◆ TASK DETAILS ◆
Reproduce the complete listing without any deviation.
*** SOURCE DATA
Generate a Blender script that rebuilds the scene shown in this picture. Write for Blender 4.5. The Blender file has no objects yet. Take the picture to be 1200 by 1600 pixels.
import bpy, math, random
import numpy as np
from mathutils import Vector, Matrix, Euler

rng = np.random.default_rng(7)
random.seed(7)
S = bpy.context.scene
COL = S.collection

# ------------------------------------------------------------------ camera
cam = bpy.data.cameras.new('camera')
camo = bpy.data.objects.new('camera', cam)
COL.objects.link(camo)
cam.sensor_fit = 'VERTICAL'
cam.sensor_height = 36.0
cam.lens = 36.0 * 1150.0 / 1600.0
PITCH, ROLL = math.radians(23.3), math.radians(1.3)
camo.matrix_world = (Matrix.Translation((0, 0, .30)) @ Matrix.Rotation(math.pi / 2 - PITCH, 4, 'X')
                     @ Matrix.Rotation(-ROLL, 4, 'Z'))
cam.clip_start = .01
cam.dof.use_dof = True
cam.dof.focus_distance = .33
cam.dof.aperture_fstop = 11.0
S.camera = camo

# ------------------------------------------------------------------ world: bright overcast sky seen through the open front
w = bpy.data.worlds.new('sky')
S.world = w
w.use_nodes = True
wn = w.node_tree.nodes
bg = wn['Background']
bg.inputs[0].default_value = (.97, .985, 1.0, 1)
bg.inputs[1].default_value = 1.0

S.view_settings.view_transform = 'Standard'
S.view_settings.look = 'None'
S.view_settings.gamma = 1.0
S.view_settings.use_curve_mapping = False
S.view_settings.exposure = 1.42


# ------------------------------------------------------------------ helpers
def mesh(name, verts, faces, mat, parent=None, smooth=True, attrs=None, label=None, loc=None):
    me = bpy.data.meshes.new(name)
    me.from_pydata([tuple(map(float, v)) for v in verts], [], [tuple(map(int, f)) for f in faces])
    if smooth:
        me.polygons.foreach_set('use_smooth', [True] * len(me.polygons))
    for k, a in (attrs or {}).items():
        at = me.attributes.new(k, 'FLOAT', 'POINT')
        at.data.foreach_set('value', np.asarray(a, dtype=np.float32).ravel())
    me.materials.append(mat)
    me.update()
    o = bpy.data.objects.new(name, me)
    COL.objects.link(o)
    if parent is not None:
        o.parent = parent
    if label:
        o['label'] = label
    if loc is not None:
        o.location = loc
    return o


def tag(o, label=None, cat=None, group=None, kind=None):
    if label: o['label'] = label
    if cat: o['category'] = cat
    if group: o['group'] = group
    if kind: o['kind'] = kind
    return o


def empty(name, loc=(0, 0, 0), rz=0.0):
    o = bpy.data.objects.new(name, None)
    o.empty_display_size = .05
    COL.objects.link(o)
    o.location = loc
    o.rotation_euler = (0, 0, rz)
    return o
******
◆ RESULT FOR THIS EXERCISE ◆
Generate a Blender script that rebuilds the scene shown in this picture. Write for Blender 4.5. The Blender file has no objects yet. Take the picture to be 1200 by 1600 pixels.
import bpy, math, random
import numpy as np
from mathutils import Vector, Matrix, Euler

rng = np.random.default_rng(7)
random.seed(7)
S = bpy.context.scene
COL = S.collection

# ------------------------------------------------------------------ camera
cam = bpy.data.cameras.new('camera')
camo = bpy.data.objects.new('camera', cam)
COL.objects.link(camo)
cam.sensor_fit = 'VERTICAL'
cam.sensor_height = 36.0
cam.lens = 36.0 * 1150.0 / 1600.0
PITCH, ROLL = math.radians(23.3), math.radians(1.3)
camo.matrix_world = (Matrix.Translation((0, 0, .30)) @ Matrix.Rotation(math.pi / 2 - PITCH, 4, 'X')
                     @ Matrix.Rotation(-ROLL, 4, 'Z'))
cam.clip_start = .01
cam.dof.use_dof = True
cam.dof.focus_distance = .33
cam.dof.aperture_fstop = 11.0
S.camera = camo

# ------------------------------------------------------------------ world: bright overcast sky seen through the open front
w = bpy.data.worlds.new('sky')
S.world = w
w.use_nodes = True
wn = w.node_tree.nodes
bg = wn['Background']
bg.inputs[0].default_value = (.97, .985, 1.0, 1)
bg.inputs[1].default_value = 1.0

S.view_settings.view_transform = 'Standard'
S.view_settings.look = 'None'
S.view_settings.gamma = 1.0
S.view_settings.use_curve_mapping = False
S.view_settings.exposure = 1.42


# ------------------------------------------------------------------ helpers
def mesh(name, verts, faces, mat, parent=None, smooth=True, attrs=None, label=None, loc=None):
    me = bpy.data.meshes.new(name)
    me.from_pydata([tuple(map(float, v)) for v in verts], [], [tuple(map(int, f)) for f in faces])
    if smooth:
        me.polygons.foreach_set('use_smooth', [True] * len(me.polygons))
    for k, a in (attrs or {}).items():
        at = me.attributes.new(k, 'FLOAT', 'POINT')
        at.data.foreach_set('value', np.asarray(a, dtype=np.float32).ravel())
    me.materials.append(mat)
    me.update()
    o = bpy.data.objects.new(name, me)
    COL.objects.link(o)
    if parent is not None:
        o.parent = parent
    if label:
        o['label'] = label
    if loc is not None:
        o.location = loc
    return o


def tag(o, label=None, cat=None, group=None, kind=None):
    if label: o['label'] = label
    if cat: o['category'] = cat
    if group: o['group'] = group
    if kind: o['kind'] = kind
    return o


def empty(name, loc=(0, 0, 0), rz=0.0):
    o = bpy.data.objects.new(name, None)
    o.empty_display_size = .05
    COL.objects.link(o)
    o.location = loc
    o.rotation_euler = (0, 0, rz)
    return o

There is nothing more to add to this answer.